The problem with your "unicorn" example is one of modality. That is to say "being pink" is only a contingent property of a unicorn (haha). Descartes argued that necessarily being precludes thinking, wheras being pink is certainly not a necessary condition for being a unicorn. Unless you are assuming that it is, but even then you would have to say "All Unicorns are Pink. Unicorns exist. Therefore there are pink unicorns". Also, also unicorns could very well be pink even if they don't exist. Depending on what you mean by exist, but then we get into some sticyk situations. (Remember the King of France? That bald guy?). I could say "How could Luke Skywalker be from Tatooine when both don't exist?", but it depends on what we mean by exists and how we judge the truth conditions of a proposition like that.
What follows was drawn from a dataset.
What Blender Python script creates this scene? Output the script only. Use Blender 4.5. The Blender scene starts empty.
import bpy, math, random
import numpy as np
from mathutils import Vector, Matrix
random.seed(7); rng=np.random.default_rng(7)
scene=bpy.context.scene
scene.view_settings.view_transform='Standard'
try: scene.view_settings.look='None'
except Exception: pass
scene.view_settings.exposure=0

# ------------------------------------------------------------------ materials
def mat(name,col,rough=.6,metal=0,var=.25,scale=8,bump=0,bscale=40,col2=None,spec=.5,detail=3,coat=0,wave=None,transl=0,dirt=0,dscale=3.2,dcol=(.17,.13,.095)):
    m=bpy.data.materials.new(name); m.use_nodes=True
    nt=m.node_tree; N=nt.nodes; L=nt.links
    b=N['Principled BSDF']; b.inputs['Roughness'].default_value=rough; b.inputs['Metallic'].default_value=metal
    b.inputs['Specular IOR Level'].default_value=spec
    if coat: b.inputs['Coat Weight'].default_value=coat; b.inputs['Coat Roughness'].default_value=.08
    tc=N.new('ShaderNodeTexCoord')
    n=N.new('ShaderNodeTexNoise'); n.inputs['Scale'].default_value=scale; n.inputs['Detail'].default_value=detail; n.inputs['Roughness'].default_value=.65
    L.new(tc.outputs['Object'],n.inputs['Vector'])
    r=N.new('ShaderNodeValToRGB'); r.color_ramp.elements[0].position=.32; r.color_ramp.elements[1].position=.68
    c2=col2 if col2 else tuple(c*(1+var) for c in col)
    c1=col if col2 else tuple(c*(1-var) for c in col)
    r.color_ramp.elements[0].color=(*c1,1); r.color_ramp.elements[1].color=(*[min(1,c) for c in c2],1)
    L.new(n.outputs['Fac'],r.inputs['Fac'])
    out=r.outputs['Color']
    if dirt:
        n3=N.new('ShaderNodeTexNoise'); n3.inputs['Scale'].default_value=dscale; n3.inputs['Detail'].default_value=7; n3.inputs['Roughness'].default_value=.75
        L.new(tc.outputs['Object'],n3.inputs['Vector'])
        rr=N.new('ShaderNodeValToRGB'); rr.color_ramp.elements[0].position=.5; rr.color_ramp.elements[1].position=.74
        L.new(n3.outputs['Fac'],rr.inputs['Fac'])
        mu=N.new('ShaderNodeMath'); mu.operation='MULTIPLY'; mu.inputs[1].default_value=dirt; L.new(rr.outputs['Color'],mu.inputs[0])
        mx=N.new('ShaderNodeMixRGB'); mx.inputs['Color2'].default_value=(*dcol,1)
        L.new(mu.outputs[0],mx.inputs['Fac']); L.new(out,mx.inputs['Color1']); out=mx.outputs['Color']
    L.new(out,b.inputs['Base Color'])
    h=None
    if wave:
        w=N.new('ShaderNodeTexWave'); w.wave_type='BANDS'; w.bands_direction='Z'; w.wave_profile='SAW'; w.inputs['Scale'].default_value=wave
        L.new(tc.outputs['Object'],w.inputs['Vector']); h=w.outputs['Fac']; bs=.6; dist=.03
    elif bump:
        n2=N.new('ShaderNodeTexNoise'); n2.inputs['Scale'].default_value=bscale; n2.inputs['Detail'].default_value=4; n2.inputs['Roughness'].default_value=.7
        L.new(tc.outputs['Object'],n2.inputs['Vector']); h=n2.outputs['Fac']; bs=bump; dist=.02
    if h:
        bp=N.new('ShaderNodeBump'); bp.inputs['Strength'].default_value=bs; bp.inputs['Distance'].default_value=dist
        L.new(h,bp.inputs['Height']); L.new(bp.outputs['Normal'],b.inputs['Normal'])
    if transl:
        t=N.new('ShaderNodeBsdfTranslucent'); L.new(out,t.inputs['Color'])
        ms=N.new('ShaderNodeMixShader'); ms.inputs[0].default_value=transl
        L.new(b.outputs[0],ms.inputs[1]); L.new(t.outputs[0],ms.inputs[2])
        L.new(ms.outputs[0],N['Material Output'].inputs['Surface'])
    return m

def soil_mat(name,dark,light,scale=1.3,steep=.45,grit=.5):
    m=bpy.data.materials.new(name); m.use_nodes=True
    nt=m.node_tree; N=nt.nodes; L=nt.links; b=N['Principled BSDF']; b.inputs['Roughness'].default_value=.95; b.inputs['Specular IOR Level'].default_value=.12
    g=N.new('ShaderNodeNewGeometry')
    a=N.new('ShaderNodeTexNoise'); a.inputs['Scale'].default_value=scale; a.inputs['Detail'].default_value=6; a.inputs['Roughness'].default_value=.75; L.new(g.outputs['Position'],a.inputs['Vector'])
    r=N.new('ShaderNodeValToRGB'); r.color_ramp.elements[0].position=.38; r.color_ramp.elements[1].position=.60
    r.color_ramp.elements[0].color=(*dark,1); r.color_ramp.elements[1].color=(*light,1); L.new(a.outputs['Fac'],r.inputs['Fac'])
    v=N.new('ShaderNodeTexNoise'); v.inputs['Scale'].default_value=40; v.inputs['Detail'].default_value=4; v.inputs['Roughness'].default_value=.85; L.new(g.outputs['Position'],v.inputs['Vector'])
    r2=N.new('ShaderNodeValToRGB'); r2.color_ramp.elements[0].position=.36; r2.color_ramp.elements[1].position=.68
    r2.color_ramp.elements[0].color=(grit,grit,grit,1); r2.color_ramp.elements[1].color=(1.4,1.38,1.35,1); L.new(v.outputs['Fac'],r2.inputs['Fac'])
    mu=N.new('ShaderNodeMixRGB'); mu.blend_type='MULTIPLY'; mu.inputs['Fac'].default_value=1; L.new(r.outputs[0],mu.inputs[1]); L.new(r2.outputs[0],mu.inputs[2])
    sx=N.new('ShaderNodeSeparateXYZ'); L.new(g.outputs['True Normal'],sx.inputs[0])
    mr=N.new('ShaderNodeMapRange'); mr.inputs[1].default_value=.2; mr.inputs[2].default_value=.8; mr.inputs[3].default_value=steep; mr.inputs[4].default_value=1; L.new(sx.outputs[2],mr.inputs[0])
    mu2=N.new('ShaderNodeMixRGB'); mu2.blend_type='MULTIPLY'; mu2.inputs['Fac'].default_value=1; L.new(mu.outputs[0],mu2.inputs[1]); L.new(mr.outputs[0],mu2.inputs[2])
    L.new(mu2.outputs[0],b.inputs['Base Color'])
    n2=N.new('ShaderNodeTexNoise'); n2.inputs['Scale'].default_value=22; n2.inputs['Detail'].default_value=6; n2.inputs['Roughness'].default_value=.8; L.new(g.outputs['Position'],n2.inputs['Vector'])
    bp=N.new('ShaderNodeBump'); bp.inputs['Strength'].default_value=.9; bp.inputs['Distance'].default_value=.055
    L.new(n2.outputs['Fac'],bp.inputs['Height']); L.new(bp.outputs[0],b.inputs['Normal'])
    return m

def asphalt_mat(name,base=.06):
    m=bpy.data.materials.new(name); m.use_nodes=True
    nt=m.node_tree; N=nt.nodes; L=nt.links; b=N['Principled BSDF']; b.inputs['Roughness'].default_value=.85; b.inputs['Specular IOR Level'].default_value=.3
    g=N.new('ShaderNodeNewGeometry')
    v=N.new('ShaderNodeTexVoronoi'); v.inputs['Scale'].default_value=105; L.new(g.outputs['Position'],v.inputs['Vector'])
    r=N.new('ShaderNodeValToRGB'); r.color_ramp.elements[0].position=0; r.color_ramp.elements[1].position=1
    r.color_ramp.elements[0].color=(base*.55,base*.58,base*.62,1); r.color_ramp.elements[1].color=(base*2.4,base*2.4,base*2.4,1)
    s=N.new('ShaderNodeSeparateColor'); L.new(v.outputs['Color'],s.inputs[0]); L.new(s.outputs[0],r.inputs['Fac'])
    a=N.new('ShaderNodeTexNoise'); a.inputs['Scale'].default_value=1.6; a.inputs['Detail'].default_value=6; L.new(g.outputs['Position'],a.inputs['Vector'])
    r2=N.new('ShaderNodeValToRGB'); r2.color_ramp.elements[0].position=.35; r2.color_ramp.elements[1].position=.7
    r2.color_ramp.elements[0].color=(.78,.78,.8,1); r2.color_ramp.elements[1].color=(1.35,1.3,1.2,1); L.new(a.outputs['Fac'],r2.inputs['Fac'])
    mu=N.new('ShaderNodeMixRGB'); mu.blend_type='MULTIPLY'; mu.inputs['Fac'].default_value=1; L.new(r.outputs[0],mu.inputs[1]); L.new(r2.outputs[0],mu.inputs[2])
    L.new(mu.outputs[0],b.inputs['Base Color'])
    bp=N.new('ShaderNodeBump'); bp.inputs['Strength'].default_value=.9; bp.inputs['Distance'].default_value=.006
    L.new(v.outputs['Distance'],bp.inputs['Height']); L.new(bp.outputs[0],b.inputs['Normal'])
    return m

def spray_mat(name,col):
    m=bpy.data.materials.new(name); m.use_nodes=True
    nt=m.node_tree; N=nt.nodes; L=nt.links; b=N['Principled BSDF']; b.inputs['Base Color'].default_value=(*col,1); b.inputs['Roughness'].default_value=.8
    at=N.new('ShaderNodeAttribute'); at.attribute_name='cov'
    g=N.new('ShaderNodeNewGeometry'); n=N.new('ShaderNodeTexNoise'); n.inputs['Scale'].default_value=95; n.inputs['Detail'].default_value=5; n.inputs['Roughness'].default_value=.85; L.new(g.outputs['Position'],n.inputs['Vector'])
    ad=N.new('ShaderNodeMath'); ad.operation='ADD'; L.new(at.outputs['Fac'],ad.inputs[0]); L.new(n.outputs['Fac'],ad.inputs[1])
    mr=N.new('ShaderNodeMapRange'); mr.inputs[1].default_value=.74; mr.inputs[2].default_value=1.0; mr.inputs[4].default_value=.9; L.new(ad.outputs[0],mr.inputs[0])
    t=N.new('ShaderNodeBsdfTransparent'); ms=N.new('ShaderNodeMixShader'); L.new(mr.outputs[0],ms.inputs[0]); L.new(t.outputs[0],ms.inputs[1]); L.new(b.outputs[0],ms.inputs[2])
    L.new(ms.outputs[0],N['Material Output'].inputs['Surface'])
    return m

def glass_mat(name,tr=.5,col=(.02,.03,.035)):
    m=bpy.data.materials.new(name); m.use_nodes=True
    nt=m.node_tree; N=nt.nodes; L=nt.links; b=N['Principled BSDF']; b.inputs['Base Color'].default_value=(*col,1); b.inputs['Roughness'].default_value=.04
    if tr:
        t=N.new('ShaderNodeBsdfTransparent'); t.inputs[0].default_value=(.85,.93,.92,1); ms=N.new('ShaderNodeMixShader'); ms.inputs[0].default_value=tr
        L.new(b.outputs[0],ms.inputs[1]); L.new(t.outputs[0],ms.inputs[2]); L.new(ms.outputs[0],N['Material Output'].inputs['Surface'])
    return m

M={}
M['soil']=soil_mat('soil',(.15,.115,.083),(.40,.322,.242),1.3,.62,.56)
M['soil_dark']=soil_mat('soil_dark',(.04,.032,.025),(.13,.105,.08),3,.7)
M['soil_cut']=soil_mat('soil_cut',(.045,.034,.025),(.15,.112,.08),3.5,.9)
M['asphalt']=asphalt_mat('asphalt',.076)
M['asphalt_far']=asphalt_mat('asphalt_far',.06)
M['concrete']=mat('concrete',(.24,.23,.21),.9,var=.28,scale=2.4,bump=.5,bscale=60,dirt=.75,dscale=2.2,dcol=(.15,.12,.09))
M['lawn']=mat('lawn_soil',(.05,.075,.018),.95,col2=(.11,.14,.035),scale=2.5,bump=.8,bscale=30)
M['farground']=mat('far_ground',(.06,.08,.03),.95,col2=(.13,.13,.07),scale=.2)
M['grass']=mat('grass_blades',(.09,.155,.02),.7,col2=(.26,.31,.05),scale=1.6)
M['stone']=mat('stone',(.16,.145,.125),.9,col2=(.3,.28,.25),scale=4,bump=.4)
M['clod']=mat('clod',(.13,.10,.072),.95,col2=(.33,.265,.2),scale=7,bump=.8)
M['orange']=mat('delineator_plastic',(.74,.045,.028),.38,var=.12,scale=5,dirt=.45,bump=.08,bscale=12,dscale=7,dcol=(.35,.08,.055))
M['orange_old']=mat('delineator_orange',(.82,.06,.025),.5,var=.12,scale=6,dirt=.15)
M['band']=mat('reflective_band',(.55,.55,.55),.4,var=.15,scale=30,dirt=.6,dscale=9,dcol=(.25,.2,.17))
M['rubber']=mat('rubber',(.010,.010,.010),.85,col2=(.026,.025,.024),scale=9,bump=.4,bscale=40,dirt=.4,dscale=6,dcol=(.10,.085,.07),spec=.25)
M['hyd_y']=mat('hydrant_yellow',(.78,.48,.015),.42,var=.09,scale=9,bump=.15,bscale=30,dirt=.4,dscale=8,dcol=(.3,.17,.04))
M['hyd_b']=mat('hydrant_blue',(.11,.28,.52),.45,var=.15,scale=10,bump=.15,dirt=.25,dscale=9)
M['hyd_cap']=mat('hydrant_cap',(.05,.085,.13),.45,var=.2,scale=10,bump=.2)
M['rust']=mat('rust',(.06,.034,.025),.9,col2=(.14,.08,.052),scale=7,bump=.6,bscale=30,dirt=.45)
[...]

As for "I think" being able to be replaced by anything. Maybe. You could say you are deceived about everything, but thinking is a precondition for anything and is thus more fundamental, but that may just be a Western bias. The idea that "mind" is more pure and more fundamental and that we are thinking beings above all else is not necessary to the argument. You could say, most generally, I experience, therefore I am. For to experience anything must imply some form of existance even if the experience itself is an illusion.

Yes, it may be difficult to prove existence through words alone. "Don't mistake the finger for the moon". This is why, as someone pointed out, (well notneccessarily why) asian cultures focus on cultivating a type of "orginal experience" of the world, a non-judgemental form of being, through practices such as yoga and mediation and what not.

Oh and Philosophy is certainly not a part of linguistics. Linguistics is the study of language; its syntax,semantics, etc etc and justl ike any good science it found its roots growing out of philosophy.